Through the Act of Settlement (1701), the English Parliament decided to amend the law of succession to the throne in favor of the Protestant House of Stuart.  In default of heirs from William III. of Orange (1650-1702)—who had ruled alone in England after the death of his wife, queen Mary II. (1662-1694)—or Anne (1665-1714), Mary's sister, the Act declared that the English crown would settle upon "the most excellent princess Sophia, Electress and duchess-dowager of Hanover" and "the heirs of her body, being Protestant."  But Sophie died in her beloved park at Herrenhausen on 8 June 1714, and it was her son, Georg Ludwig (1660-1727), Elector of Brunswick - Lüneburg (Hanover), who, upon the death of queen Anne on 12 August 1714, became the first Hanoverian to ascend the British throne.  Following, among other sources, Johann Mathias von der Schulenburg's letter of 13 June 1714 to Leibniz, Aiton has summarized the events surrounding Sophie's death as follows:

"[Schulenburg] attributed [Sophie's] death to chagrin over an unfriendly letter she had received from Queen Anne (K 9, pp. 454-455).  Owing to a misunderstanding, the Queen believed that Hanover wished to send the Electoral Prince [Georg August (1683-1760)] to London without advising her Court, and she made clear her objection to the presence of the Prince in London during her lifetime. On 9 June (not knowing that Sophie had died the day before), Leibniz sent a letter to von der Schulenburg (K 9, pp. 478-479) defending the action of the ambassador Ludwig Justus von Schütz in addressing his request concerning the [Electoral] Prince to the Chancellor rather than the Queen, for that was the recognized diplomatic procedure.  Sophie was certainly upset by the Queen's letter (and similar letters to the Elector and the Electoral Prince), for two days before her death, she remarked to the Countess of Bückeburg that the affair would make her ill and that she would die of it.  On the fatal Friday, Sophie dined in public and in the evening she walked in the park discussing the affairs of England with [Princess] Caroline (1683-1737) [of Brandenburg - Ansbach].  Turning to the Countess von Bückeburg, who was walking a few steps distance out of respect, she took her hand and walked between the Countess and the Princess, talking about all sorts of things, among them the beauty of Madame Bousch, who was walking with her sister at the other end of the avenue.  When they were in the middle of the park and had traversed the avenue up to the first fountain, Sophie began to falter.  Caroline asked if she was ill.  She sighed and indicated her stomach.  It started to rain heavily and the park emptied.  With difficulty she tried to make the ten steps to the nearest shelter.  Then she said, 'I am very ill; give me your hand.'  A few moments later she was dead." [Aiton, pp. 318-319]

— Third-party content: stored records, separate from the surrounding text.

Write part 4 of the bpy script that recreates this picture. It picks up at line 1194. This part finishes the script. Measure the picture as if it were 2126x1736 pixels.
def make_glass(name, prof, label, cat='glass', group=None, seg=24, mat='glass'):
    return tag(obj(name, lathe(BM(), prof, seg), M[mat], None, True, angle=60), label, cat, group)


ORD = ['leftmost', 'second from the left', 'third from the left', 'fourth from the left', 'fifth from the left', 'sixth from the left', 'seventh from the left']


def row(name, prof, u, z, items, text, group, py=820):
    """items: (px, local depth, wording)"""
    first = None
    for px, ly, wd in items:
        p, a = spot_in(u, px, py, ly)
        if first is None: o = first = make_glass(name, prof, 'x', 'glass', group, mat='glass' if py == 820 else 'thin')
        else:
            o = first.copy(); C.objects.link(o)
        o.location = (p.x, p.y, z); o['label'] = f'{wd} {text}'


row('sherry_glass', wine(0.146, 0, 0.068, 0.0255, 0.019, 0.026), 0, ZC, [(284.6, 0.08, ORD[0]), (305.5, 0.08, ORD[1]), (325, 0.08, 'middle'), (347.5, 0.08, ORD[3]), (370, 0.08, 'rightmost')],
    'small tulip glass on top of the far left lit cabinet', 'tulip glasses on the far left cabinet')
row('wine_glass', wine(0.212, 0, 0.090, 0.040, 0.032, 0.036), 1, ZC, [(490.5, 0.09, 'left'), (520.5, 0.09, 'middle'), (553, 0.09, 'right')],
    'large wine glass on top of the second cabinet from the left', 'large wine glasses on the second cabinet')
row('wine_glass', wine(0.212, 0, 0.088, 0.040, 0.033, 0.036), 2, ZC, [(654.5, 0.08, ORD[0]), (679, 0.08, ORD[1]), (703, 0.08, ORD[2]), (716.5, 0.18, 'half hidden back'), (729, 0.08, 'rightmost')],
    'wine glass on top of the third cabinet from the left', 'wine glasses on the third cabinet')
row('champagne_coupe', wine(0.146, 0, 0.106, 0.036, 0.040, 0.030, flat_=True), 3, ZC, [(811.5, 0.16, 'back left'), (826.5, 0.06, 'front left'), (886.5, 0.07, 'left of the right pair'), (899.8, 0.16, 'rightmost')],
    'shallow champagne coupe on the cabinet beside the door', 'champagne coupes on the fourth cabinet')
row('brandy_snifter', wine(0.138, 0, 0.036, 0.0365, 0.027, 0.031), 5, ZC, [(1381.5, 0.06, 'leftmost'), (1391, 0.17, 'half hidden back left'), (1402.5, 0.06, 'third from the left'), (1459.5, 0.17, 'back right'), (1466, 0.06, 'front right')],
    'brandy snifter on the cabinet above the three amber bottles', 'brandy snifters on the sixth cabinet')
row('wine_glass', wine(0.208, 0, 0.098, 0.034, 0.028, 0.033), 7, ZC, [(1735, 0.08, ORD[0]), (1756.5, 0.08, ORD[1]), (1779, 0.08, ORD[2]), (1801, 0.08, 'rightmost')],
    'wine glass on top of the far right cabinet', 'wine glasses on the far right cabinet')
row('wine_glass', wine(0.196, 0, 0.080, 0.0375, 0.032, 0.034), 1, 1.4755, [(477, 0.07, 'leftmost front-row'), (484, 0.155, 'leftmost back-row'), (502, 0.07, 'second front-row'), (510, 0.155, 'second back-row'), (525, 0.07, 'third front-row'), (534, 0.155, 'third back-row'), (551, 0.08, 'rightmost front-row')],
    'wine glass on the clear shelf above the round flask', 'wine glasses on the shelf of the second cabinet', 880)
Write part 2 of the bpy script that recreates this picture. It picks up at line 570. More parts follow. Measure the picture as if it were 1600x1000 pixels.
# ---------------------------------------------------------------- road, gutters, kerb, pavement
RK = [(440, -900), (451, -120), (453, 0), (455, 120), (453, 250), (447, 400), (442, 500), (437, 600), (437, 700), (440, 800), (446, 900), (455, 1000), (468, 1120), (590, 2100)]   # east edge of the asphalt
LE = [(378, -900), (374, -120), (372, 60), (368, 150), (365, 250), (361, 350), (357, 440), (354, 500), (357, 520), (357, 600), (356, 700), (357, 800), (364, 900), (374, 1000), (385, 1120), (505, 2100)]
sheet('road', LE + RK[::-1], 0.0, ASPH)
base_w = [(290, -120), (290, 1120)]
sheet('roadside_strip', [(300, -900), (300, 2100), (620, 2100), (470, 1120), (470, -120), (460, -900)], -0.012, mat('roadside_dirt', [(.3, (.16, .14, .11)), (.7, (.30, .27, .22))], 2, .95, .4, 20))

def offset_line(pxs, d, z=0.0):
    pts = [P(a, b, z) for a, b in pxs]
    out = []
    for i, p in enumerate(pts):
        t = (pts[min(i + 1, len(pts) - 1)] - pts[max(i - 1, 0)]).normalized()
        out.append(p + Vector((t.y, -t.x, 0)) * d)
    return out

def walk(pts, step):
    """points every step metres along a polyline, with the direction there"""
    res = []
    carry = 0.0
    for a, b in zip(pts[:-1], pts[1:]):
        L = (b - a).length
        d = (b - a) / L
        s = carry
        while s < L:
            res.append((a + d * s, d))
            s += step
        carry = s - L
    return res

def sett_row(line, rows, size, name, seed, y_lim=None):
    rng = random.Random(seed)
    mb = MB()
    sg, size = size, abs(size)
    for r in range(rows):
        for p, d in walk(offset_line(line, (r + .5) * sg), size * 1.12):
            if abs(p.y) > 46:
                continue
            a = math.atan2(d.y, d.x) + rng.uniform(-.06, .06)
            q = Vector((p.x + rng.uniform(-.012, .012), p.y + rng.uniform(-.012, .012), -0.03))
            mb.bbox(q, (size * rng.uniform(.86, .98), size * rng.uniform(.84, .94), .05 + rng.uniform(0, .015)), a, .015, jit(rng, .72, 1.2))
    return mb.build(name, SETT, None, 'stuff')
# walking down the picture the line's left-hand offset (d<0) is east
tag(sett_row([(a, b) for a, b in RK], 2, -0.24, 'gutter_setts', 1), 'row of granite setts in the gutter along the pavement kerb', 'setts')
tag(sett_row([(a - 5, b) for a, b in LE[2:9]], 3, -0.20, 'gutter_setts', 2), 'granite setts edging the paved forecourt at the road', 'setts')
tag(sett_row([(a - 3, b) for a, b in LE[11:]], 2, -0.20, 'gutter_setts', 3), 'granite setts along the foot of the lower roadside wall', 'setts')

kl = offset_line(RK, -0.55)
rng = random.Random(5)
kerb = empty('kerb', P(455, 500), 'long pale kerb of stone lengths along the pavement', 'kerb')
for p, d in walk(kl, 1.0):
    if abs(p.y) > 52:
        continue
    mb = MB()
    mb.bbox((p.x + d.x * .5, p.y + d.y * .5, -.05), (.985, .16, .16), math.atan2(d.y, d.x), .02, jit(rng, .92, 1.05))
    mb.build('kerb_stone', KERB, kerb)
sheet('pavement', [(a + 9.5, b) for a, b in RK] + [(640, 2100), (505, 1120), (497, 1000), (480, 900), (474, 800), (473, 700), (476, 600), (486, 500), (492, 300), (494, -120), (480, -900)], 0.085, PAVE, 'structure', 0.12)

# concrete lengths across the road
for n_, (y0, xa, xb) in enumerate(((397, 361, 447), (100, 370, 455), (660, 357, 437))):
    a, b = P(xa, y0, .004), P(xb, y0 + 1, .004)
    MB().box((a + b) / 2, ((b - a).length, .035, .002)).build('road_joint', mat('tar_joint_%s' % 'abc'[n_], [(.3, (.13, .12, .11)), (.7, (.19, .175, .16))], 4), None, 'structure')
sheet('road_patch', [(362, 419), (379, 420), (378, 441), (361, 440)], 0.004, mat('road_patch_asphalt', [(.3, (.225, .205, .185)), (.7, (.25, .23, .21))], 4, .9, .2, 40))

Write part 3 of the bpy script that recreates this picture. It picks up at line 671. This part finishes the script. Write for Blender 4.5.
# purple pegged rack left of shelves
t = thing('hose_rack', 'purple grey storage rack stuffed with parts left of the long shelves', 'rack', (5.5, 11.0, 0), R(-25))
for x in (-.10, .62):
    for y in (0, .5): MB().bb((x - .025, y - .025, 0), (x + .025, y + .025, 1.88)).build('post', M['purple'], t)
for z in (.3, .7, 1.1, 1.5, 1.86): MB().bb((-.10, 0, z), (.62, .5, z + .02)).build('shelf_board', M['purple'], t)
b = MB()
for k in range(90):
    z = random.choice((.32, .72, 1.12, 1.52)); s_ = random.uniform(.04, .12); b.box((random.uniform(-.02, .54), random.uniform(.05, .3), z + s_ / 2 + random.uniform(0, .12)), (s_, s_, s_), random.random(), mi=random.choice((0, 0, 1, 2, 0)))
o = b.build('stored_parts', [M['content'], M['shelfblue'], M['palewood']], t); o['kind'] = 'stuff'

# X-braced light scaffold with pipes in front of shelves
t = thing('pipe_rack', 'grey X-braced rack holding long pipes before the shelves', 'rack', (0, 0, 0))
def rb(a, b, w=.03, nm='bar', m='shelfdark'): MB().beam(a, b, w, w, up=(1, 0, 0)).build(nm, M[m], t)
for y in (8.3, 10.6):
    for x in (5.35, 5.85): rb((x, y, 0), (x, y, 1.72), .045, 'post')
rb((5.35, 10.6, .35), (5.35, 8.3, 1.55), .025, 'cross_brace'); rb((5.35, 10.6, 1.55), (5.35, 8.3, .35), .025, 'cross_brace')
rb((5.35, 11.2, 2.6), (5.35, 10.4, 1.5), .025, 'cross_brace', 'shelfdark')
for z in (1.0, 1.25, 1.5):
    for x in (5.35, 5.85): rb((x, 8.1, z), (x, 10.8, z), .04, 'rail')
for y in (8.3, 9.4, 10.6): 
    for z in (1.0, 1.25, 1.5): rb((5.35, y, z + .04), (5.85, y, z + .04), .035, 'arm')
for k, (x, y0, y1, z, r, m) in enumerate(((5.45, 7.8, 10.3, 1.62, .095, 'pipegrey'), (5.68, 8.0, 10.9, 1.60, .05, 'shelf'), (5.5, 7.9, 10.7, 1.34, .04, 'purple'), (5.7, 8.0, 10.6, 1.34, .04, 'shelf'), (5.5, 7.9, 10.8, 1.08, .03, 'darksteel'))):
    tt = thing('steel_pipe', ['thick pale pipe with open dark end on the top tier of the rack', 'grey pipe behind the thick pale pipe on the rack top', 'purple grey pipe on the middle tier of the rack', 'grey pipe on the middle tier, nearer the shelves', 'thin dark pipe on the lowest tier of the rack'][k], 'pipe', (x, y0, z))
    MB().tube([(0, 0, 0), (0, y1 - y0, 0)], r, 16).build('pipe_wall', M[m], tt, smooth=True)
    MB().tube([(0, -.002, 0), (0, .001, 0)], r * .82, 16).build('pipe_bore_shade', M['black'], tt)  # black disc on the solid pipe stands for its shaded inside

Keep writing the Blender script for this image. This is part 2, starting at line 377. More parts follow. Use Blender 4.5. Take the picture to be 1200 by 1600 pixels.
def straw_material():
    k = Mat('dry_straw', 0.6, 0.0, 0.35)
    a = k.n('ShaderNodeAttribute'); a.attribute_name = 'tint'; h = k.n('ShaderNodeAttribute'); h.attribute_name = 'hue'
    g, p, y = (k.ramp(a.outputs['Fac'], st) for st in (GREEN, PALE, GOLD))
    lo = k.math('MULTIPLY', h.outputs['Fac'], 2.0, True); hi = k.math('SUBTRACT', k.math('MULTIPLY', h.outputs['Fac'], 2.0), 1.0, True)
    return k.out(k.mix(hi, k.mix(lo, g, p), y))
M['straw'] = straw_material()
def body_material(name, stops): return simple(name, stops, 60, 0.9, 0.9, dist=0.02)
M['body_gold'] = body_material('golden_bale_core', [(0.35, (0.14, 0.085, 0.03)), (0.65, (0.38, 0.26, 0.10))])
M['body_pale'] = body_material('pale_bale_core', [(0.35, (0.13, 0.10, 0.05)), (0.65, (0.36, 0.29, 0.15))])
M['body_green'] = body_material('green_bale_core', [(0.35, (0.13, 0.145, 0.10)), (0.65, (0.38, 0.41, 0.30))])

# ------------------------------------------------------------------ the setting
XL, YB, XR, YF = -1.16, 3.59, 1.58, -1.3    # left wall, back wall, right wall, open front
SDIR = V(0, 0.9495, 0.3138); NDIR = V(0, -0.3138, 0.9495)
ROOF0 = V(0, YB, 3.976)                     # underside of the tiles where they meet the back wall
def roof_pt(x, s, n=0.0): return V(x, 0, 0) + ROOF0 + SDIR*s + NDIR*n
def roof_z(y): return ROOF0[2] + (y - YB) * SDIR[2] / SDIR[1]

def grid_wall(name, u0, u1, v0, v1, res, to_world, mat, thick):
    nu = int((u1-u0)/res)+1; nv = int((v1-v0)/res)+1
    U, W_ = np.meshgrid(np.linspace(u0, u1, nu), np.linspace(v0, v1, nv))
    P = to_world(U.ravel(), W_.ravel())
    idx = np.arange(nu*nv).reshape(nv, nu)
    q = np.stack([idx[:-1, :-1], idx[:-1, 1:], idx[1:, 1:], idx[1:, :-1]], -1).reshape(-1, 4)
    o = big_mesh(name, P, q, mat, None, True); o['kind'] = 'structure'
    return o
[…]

  • The Encyclopedia Britannica, 13th edition. New York: The Encyclopedia Britannica, Inc., 1926.
  • Aiton, E. J. Leibniz: A Biography. Boston: Adam Hilger, 1985.
  • Hatton, Ragnhild Marie. George I: Elector and King. Cambridge, Mass.: Harvard University Press, 1978.
  • Leibniz, G. W.  Die philosophischen Schriften.  Ed. C. I. Gerhardt. 7 vols. Berlin, 1857-1890. Reprinted Hildesheim, 1965. [Abbreviated as G]
  • Leibniz. G. W.  Die Werke von Leibniz, erste Reihe: Historisch-politische und staatswissenschaftliche Schriften.  Ed. O. Klopp. 11 vols. Hanover, 1864-1884.